WHEN I get out of bed, I have to shuffle because of sore everything,  whilst skimming the wall in case I fall over as I’m now suffering vertigo.

This means that I can’t do much (no driving, cooking, cleaning, shouting – yep, it hurts when I shout)

This means that the Husband will have to do much whilst fussing over an invalided wife.

This means that the wall (garden, see previous moans blogs) will not be built.

This means, that luckily the Husband has another week of the Face and Lips at school before half term so hopefully I will be recovered to take back the domestic responsibility? Well, it would

except

a note posted on the school wall yesterday says ‘the teacher has fecked off. So those families who can keep their children at home (that’s only us) next week, should do so’ – a two week vacances begins a week early. How nice!

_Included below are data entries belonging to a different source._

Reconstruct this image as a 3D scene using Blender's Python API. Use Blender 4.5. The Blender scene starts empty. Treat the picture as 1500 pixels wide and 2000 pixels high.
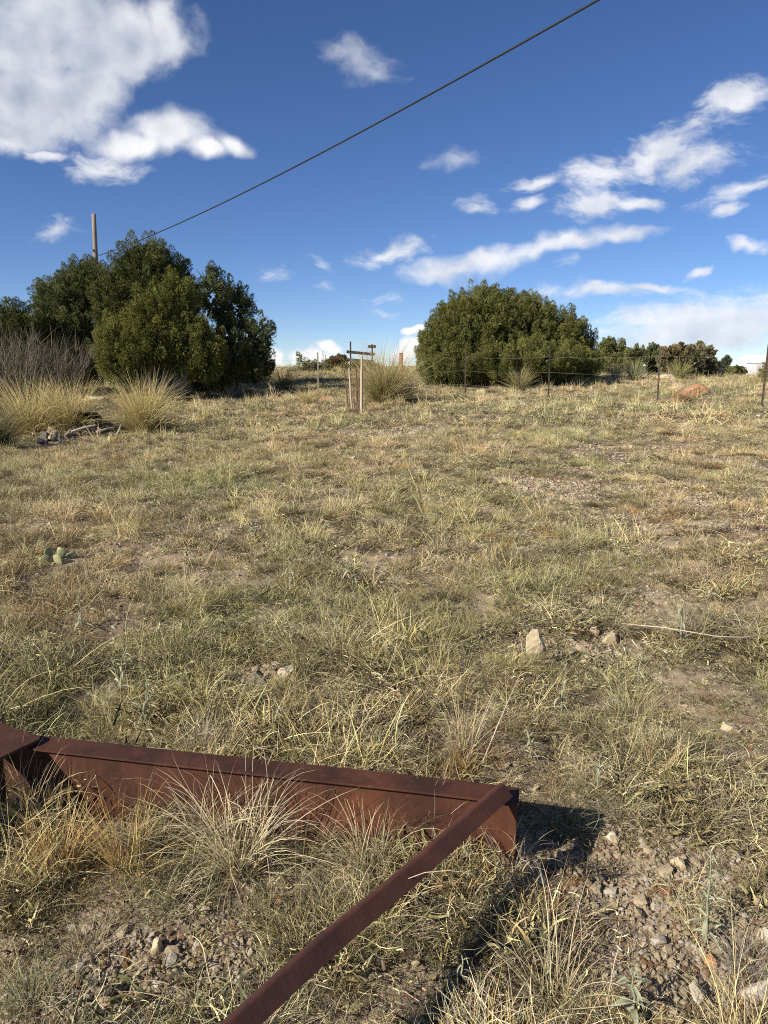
import bpy, bmesh, math, random
import numpy as np
from mathutils import Vector, Matrix, Quaternion

rng = np.random.default_rng(7)
random.seed(7)
SC = bpy.context.scene
COL = SC.collection

# ------------------------------------------------------------------ camera
EYE = 1.6
PITCH = math.radians(11.0)
F = 1430.0
cam = bpy.data.cameras.new('camera')
cam.sensor_fit = 'HORIZONTAL'
cam.sensor_width = 36.0
cam.lens = 36.0 * F / 1500.0
cam.clip_start = 0.05
cam.clip_end = 12000
cam_o = bpy.data.objects.new('camera', cam)
cam_o.location = (0, 0, EYE)
cam_o.rotation_euler = (math.pi / 2 - PITCH, 0, 0)
COL.objects.link(cam_o)
SC.camera = cam_o
SC.render.resolution_x = 768
SC.render.resolution_y = 1024

# ------------------------------------------------------------------ light
SUN_EL = math.radians(30)
SUN_A = math.radians(35)
S = Vector((-math.cos(SUN_A) * math.cos(SUN_EL), -math.sin(SUN_A) * math.cos(SUN_EL), math.sin(SUN_EL)))
sun = bpy.data.lights.new('sun', 'SUN')
sun.energy = 5.0
sun.angle = math.radians(0.53)
sun.color = (1.0, 0.925, 0.815)
sun_o = bpy.data.objects.new('sun', sun)
sun_o.rotation_euler = S.to_track_quat('Z', 'Y').to_euler()
sun_o.location = S * 60
COL.objects.link(sun_o)
SC.render.engine = 'CYCLES'
SC.cycles.pixel_filter_type = 'BLACKMAN_HARRIS'
SC.cycles.filter_width = 1.05
SC.cycles.use_denoising = False
SC.view_settings.view_transform = 'Standard'
SC.view_settings.look = 'None'
SC.view_settings.exposure = 0.55
SC.view_settings.gamma = 1.0
SC.view_settings.use_curve_mapping = False


def pix_dir(px, py):
    u = (px - 750) / F
    v = (1000 - py) / F
    c, s = math.cos(PITCH), math.sin(PITCH)
    return np.array([u, c + v * s, -s + v * c])


def P(px, py, d):
    """point seen at photo position px, py whose forward distance is d"""
    r = pix_dir(px, py)
    return np.array([0, 0, EYE]) + r * (d / r[1])


# ------------------------------------------------------------------ sky
def build_world():
    w = bpy.data.worlds.new('World')
    SC.world = w
    w.use_nodes = True
    nt = w.node_tree
    nt.nodes.clear()
    N = nt.nodes.new
    L = nt.links.new
    out = N('ShaderNodeOutputWorld')
    bg = N('ShaderNodeBackground')
    bg.inputs['Strength'].default_value = 0.076
    L(bg.outputs[0], out.inputs[0])
    sky = N('ShaderNodeTexSky')
    sky.sky_type = 'NISHITA'
    sky.sun_disc = False
    sky.sun_elevation = SUN_EL
    sky.sun_rotation = math.atan2(S.x, S.y) % (2 * math.pi)
    sky.altitude = 1800
    sky.air_density = 0.8
    sky.dust_density = 0.0
    sky.ozone_density = 3.0
    hs = N('ShaderNodeHueSaturation')
    hs.inputs['Hue'].default_value = 0.503
    hs.inputs['Saturation'].default_value = 1.11
    hs.inputs['Value'].default_value = 1.05
    tint = N('ShaderNodeMix'); tint.data_type = 'RGBA'; tint.blend_type = 'MULTIPLY'
    tint.inputs['Factor'].default_value = 1.0
    tint.inputs['B'].default_value = (0.93, 0.93, 1.0, 1)
    L(sky.outputs[0], tint.inputs['A'])
    L(tint.outputs['Result'], hs.inputs['Color'])

    def math_(op, a, b=None, clamp=False):
        n = N('ShaderNodeMath')
        n.operation = op
        n.use_clamp = clamp
        for i, x in enumerate((a, b)):
            if x is None:
                continue
            if isinstance(x, (int, float)):
                n.inputs[i].default_value = x
            else:
                L(x, n.inputs[i])
        return n.outputs[0]

    def sstep(x, lo, hi):
        n = N('ShaderNodeMapRange')
        n.interpolation_type = 'SMOOTHSTEP'
        L(x, n.inputs['Value'])
        n.inputs['From Min'].default_value = lo
        n.inputs['From Max'].default_value = hi
        return n.outputs[0]

    tc = N('ShaderNodeTexCoord')
    sep = N('ShaderNodeSeparateXYZ')
    L(tc.outputs['Generated'], sep.inputs[0])
    ysafe = math_('MAXIMUM', sep.outputs[1], 0.15)
    u = math_('DIVIDE', sep.outputs[0], ysafe)
    v = math_('DIVIDE', sep.outputs[2], ysafe)
    comb = N('ShaderNodeCombineXYZ')
    L(u, comb.inputs[0])
    L(v, comb.inputs[1])
    uv = comb.outputs[0]

    def noise(vec, scale, detail, rough=0.55, lac=2.0, dist=0.0, stretch=None, rot=0.0):
        if stretch:
            m = N('ShaderNodeMapping')
            m.inputs['Scale'].default_value = stretch
            m.inputs['Rotation'].default_value = (0, 0, rot)
            L(vec, m.inputs[0])
            vec = m.outputs[0]
        n = N('ShaderNodeTexNoise')
        n.inputs['Scale'].default_value = scale
        n.inputs['Detail'].default_value = detail
        n.inputs['Roughness'].default_value = rough
        n.inputs['Lacunarity'].default_value = lac
        n.inputs['Distortion'].default_value = dist
        L(vec, n.inputs['Vector'])
        return n.outputs['Fac'], n.outputs['Color']

    # warped coordinates so cloud outlines billow
    _, wc = noise(uv, 5.5, 4, 0.6)
    sub = N('ShaderNodeVectorMath'); sub.operation = 'SUBTRACT'
    L(wc, sub.inputs[0]); sub.inputs[1].default_value = (.5, .5, .5)
    scl = N('ShaderNodeVectorMath'); scl.operation = 'SCALE'
    L(sub.outputs[0], scl.inputs[0]); scl.inputs['Scale'].default_value = 0.085
    add = N('ShaderNodeVectorMath'); add.operation = 'ADD'
    L(uv, add.inputs[0]); L(scl.outputs[0], add.inputs[1])
    wuv = add.outputs[0]

    def duv(px, py):
        r = pix_dir(px, py)
        return r[0] / r[1], r[2] / r[1]

    def ell(px, py, a, b, ang=0.0, src=None, amp=1.0):
        """1 at the centre, 0 on the rim of a tilted ellipse given in photo units"""
        cu, cv = duv(px, py)
        # local scale of the sky at this place
        du = duv(px + 10, py)[0] - cu
        dv = cv - duv(px, py + 10)[1]
        m = N('ShaderNodeMapping')
        m.vector_type = 'TEXTURE'
        m.inputs['Location'].default_value = (cu, cv, 0)
        m.inputs['Rotation'].default_value = (0, 0, math.radians(ang))
        m.inputs['Scale'].default_value = (a * du / 10, b * dv / 10, 1)
        L(src or wuv, m.inputs[0])
        ln = N('ShaderNodeVectorMath')
        ln.operation = 'LENGTH'
        L(m.outputs[0], ln.inputs[0])
        o = math_('SUBTRACT', 1.0, ln.outputs['Value'])
        if amp != 1.0:
            o = math_('MULTIPLY', o, amp)
        return o

    def union(lst):
        r = lst[0]
        for x in lst[1:]:
            n = N('ShaderNodeMath')
            n.operation = 'SMOOTH_MAX'
            L(r, n.inputs[0]); L(x, n.inputs[1])
            n.inputs[2].default_value = 0.25
            r = n.outputs[0]
        return r

    def layer(lst, nscale, amp, lo, hi, stretch=None, rot=0.0, rough=0.55, detail=8, fine=0.0):
        m = union([ell(*e) for e in lst])
        m = math_('MAXIMUM', m, -1.5)
        nf, _ = noise(uv, nscale, detail, rough, stretch=stretch, rot=rot)
        nn = math_('MULTIPLY', math_('SUBTRACT', nf, 0.5), amp)
        t = math_('ADD', m, nn)
        if fine:
            nf2, _ = noise(wuv, nscale * 3.3, 7, .62, stretch=stretch, rot=rot)
            t = math_('ADD', t, math_('MULTIPLY', math_('SUBTRACT', nf2, 0.5), fine))
        return sstep(t, lo, hi), t

    cumulus = [
        (60, 40, 260, 150, 5), (240, 80, 160, 120, 10), (318, 55, 52, 92, 0), (90, 200, 180, 115, -8), (20, 270, 130, 55, -5), (180, 170, 90, 70, 0), (-150, 120, 250, 220, 0),
        (330, 262, 100, 62, -8), (270, 290, 80, 42, 10), (440, 292, 58, 38, -20), (395, 300, 60, 32, -10),
    ]
    d1, t1 = layer(cumulus, 6.0, 1.15, 0.03, 0.70, rough=0.56, fine=.75)
    streak = [
        (760, 498, 90, 24, 4),
        (1180, 338, 120, 40, 12), (1300, 290, 150, 52, 24), (1370, 320, 110, 40, 10), (1150, 405, 90, 38, 8), (1030, 362, 65, 20, 5), (1440, 195, 95, 42, 22), (1240, 395, 70, 16, 5),
        (1460, 372, 100, 24, 17), (940, 410, 44, 24, 0), (1020, 408, 36, 22, 0),
        (1400, 625, 260, 70, 10, None, 1.5), (1280, 640, 160, 40, 6), (1500, 600, 180, 40, 5),
        (1170, 572, 120, 20, -2), (1270, 565, 70, 12, 2),
        (100, 455, 52, 24, 5, None, .6), (200, 340, 80, 36, 4), (100, 318, 60, 14, -6),
        (622, 527, 24, 13, 0, None, .55), (545, 538, 32, 14, 0, None, .4), (745, 578, 60, 12, 0, None, .5), (745, 607, 30, 10, 0, None, .5), (635, 562, 20, 10, 0, None, .4), (1110, 520, 26, 10, 0, None, .4),
        (1355, 527, 34, 9, 25), (1465, 480, 50, 11, -6), (1420, 415, 40, 14, 10),
    ]
    longs = [(870, 528, 110, 28, 6), (960, 508, 150, 27, 10), (1080, 484, 160, 25, 11), (1210, 456, 130, 20, 12)]
    d6, t6 = layer(longs, 9.0, .9, -0.04, .95, stretch=(1.0, 2.0, 1), rot=-.25, rough=.6, fine=.8)
    d2, t2 = layer(streak, 9.0, 1.5, -0.12, 1.0, stretch=(1.0, 2.2, 1), rot=-0.3, rough=0.62, fine=1.7)
    wisp = [(700, 128, 90, 40, -12), (735, 150, 60, 22, -8), (888, 305, 62, 30, 0)]
    d5, t5 = layer(wisp, 9.0, 1.2, -0.05, 1.0, stretch=(1.0, 1.8, 1), rot=.3, rough=0.62, fine=1.3)
    low = [
        (620, 697, 60, 24, 0), (645, 672, 24, 12, 0), (538, 700, 20, 24, 0), (790, 682, 44, 26, 15), (800, 648, 26, 10, 8), (700, 702, 60, 14, 0),
    ]
    d3, t3 = layer(low, 16.0, 1.0, -0.05, 0.5, rough=0.5, fine=.7)

    # scattered small clouds everywhere else round the sky (all the sky not in front)
    dz = math_('MAXIMUM', sep.outputs[2], 0.06)
    cx = math_('DIVIDE', sep.outputs[0], dz)
    cy = math_('DIVIDE', sep.outputs[1], dz)
    c2 = N('ShaderNodeCombineXYZ'); L(cx, c2.inputs[0]); L(cy, c2.inputs[1])
    nf, _ = noise(c2.outputs[0], 0.55, 8, 0.58)
    side = sstep(math_('SUBTRACT', math_('MULTIPLY', math_('ABSOLUTE', sep.outputs[0]), 1.0), math_('MULTIPLY', sep.outputs[1], 0.62)), -0.05, 0.25)
    above = sstep(sep.outputs[2], 0.04, 0.12)
    d4 = math_('MULTIPLY', math_('MULTIPLY', sstep(nf, 0.55, 0.72), side), above)

    # cloud brightness: relief lit from the upper left
    off = N('ShaderNodeVectorMath'); off.operation = 'ADD'
    L(uv, off.inputs[0]); off.inputs[1].default_value = (-0.016, 0.022, 0)
    na, _ = noise(uv, 7.0, 6, 0.5)
    nb, _ = noise(off.outputs[0], 7.0, 6, 0.5)
    relief = math_('SUBTRACT', na, nb)
    # thickness makes the middle of the large cumulus grey
    thick = sstep(t1, 0.15, 0.85)
    lit = math_('ADD', math_('MULTIPLY', relief, 2.2), 0.86)
    big = sstep(union([ell(60, 110, 330, 210, 0, uv), ell(90, 230, 190, 90, 0, uv)]), 0.0, 0.45)
    lit = math_('SUBTRACT', lit, math_('MULTIPLY', math_('MULTIPLY', thick, big), 0.50))
    und = sstep(union([ell(1390, 660, 260, 50, 8, uv), ell(1300, 655, 200, 34, 6, uv)]), 0.0, 0.5)
    lit = math_('SUBTRACT', lit, math_('MULTIPLY', und, 0.16))
    lit = math_('ADD', lit, math_('MULTIPLY', d3, 0.3))
    lit = math_('MAXIMUM', math_('MINIMUM', lit, 1.0), 0.15)
    ramp = N('ShaderNodeMix'); ramp.data_type = 'RGBA'
    L(lit, ramp.inputs['Factor'])
    ramp.inputs['A'].default_value = (2.6, 3.2, 4.5, 1)
    ramp.inputs['B'].default_value = (9.2, 9.2, 9.3, 1)

    dens = math_('MAXIMUM', d1, math_('MULTIPLY', d2, 0.86))
    dens = math_('MAXIMUM', dens, d3)
    dens = math_('MAXIMUM', dens, math_('MULTIPLY', d6, 0.92))
    dens = math_('MAXIMUM', dens, math_('MULTIPLY', d5, 0.45))
    front = sstep(sep.outputs[1], 0.2, 0.4)
    dens = math_('MULTIPLY', dens, front)
    dens = math_('MAXIMUM', dens, math_('MULTIPLY', d4, 0.85))
    dens = math_('MULTIPLY', dens, 0.97)
    mix = N('ShaderNodeMix'); mix.data_type = 'RGBA'
    L(dens, mix.inputs['Factor'])
    L(hs.outputs[0], mix.inputs['A'])
    L(ramp.outputs['Result'], mix.inputs['B'])
    L(mix.outputs['Result'], bg.inputs['Color'])
    return w


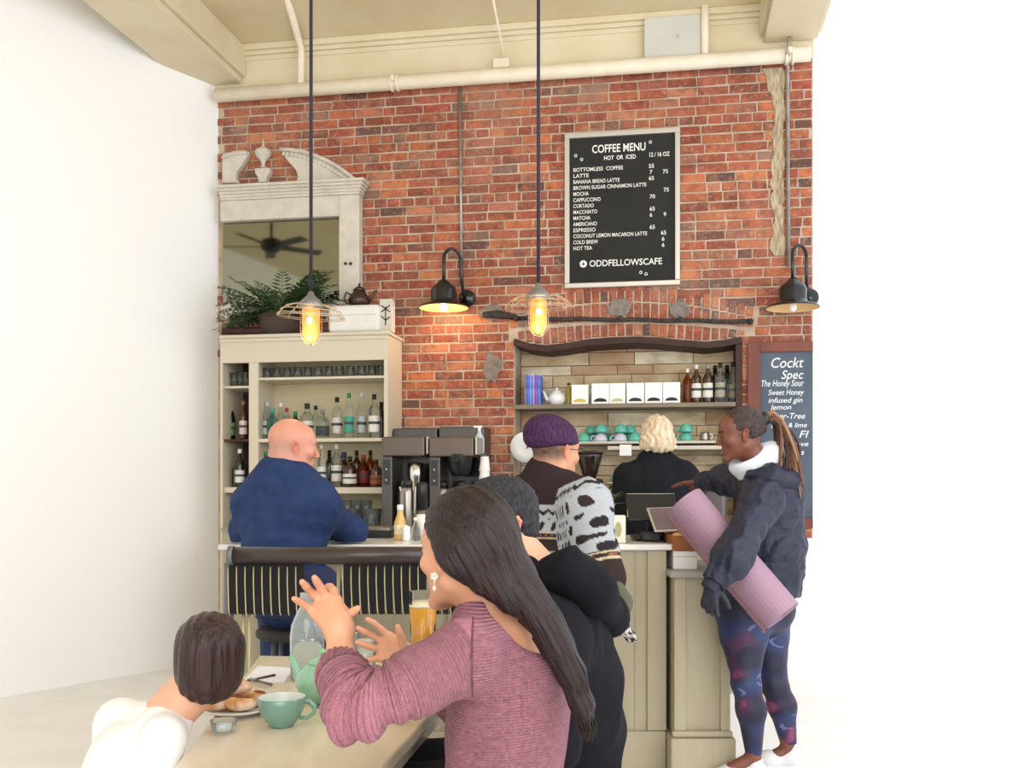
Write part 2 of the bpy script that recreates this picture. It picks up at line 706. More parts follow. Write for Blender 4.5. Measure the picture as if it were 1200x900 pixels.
# side walls and floor; the room widens towards the street on the mirror's side
AW = math.radians(36)
mb = MB()
RM = Matrix.Translation((XL, 7.62, 0)) @ Matrix.Rotation(-AW, 4, 'Z')
mb.box(-0.15, 0, -6.4, 0.1, 0, ZC, M=RM)
xe = XL - 6.4 * math.sin(AW)
ye = 7.62 - 6.4 * math.cos(AW)
mb.box(xe - 0.15, xe, -2.4, ye, 0, ZC)
mb.build('wall_left', M_white, kind='structure')
# the side towards the street is an open glazed front: slim pier at the brick wall, then daylight
M_frame = mk('window_frame_paint', (244, 242, 238), 0.5)
mb = MB()
for y in (-2.3, 0.2, 2.6):
    mb.box(XR + 0.03, XR + 0.1, y, y + 0.06, 0.0, ZC)
mb.box(XR + 0.03, XR + 0.1, -2.3, 2.6, 4.1, 4.2)
mb.build('window_1', M_frame, kind='structure')
mb = MB()
mb.box(-6.3, XR + 0.12, -2.4, 8.0, -0.1, 0)
mb.build('floor', M_floor, kind='structure')
# pipes
def wall_tube(name, pts, r, m, label, cat='pipe', yl=-0.09, clamps=()):
    P = [Wp(a, b, yl if len(q) == 0 else q[0]) for (a, b, *q) in pts]
    t = thing(name, label, cat, P[0], frame='W')
    mb = MB()
    mb.tube(P, r, 14)
    mb.build('tube', m, t)
    for (px, py, *q) in clamps:
        c = Wp(px, py, q[0] if q else yl)
        d = (P[1] - P[0]).normalized()
        mb = MB()
        for s in (-1, 1):
            mb.tube([c + d * (s * 0.022 - 0.008), c + d * (s * 0.022 + 0.008)], r + 0.012, 14)
        mb.box(c[0] - 0.012, c[0] + 0.012, c[1] - r - 0.02, c[1] - r + 0.01, c[2] - 0.012, c[2] + 0.03)
        mb.build('clamp', m, t)
    return t


p = wall_tube('sprinkler_pipe', [(254, 112), (950, 63)], 0.052, M_pipe, 'long thick cream painted pipe running along the top of the brick wall', yl=-0.10, clamps=((463, 97), (925, 65)))
M_conduit = mk('bare_conduit', (176, 168, 160), 0.4, 0.6, var=(12, (120, 104, 92), 0.5))
wall_tube('branch_pipe', [(334, -12, -0.75), (351, 50, -0.13), (353, 58, -0.11), (353, 100, -0.11)], 0.026, M_pipe, 'cream painted pipe crossing the ceiling and dropping to the thick pipe beside the mirror', clamps=())
wall_tube('drop_pipe', [(826, -20, -0.1), (826, 66, -0.1)], 0.028, M_pipe, 'short vertical cream pipe beside the pale metal box', clamps=())
t = wall_tube('ceiling_conduit', [(576, -10, -0.65), (588, 52, -0.12), (590, 72, -0.06)], 0.009, M_pipe, 'thin cream conduit coming down to a small square junction box')
mb = MB()
c = Wp(588, 76, -0.05)
mb.rbox(c[0] - 0.06, c[0] + 0.06, -0.09, -0.03, c[2] - 0.035, c[2] + 0.035)
mb.build('junction_box', M_pipe, t)
wall_tube('lamp_conduit', [(539, 103, -0.02), (541, 334, -0.02)], 0.011, M_conduit, 'thin bare conduit running down the bricks to the black gooseneck lamp', yl=-0.02)
t = wall_tube('wall_conduit', [(929, 25, -0.06), (923, 62, -0.17), (923, 80, -0.03), (924, 312, -0.03)], 0.014, M_conduit, 'bare conduit beside the strip of broken mortar')
M_panel = mk('grey_metal_panel', (206, 206, 198), 0.5, var=(4, (190, 190, 182), 0.5))
t = thing('electrical_box', 'flat pale grey metal box mounted above the thick pipe', 'electrical box', Wp(788, 45, -0.04), frame='W')
a, b = Wp(755, 68, -0.1), Wp(821, 16, -0.1)
mb = MB()
mb.rbox(a[0], b[0], -0.10, -0.03, a[2], b[2], 0.004)
mb.build('cover', M_panel, t)
mb = MB()
c = Wp(795, 43, -0.1)
mb.tube([(c[0], -0.106, c[2]), (c[0], -0.099, c[2])], 0.012, 10)
mb.build('knockout', M_panel, t)
# ================================================================ THINGS ON AND AT THE BRICK WALL
M_cab = mk('cream_cabinet_paint', (206, 196, 176), 0.55, var=(4, (204, 192, 166), 0.5), bump=(20, 0.1))
M_cabin = mk('cabinet_interior', (206, 194, 160), 0.7, var=(4, (188, 174, 138), 0.5))
M_black = mk('black_enamel', (16, 17, 19), 0.25, coat=0.4)
M_mirr = mk('old_mirror_glass', (142, 142, 126), 0.04, 1.0)
M_wpaint = mk('chalky_white_paint', (208, 201, 188), 0.7, var=(10, (184, 176, 160), 0.6), bump=(30, 0.25))
M_steel = mk('brushed_steel', (150, 144, 138), 0.32, 0.95, var=(3, (140, 134, 128), 0.5))
M_dsteel = mk('dark_steel', (92, 88, 84), 0.35, 0.8)
M_blackp = mk('black_plastic', (24, 25, 28), 0.4)
M_wht = mk('glazed_white', (238, 238, 236), 0.25, coat=0.3)
M_paper = mk('white_card', (242, 241, 238), 0.7)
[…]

I would have laughed but it hurts.

Ok Blog, I actually had loads more to write (about the Adventures of the Prodigal; FAtty’s potty training and the Gourmande Lidl Supermaket dog (these are connected); the attendants to my sick bed (the black bitch twins but one is there only to root out and much nicorette packages) but as my head is a bit turny, I shall say au revoir.

People out there – it’s true what your mum says about stairs. They ARE dangerous.

p.s. did I mention the little bit of rose, that I had drunk some hours before I had my descending cartwheel? Non? oh, probably not connected then.

Edit? you know the score. Someone do it for me.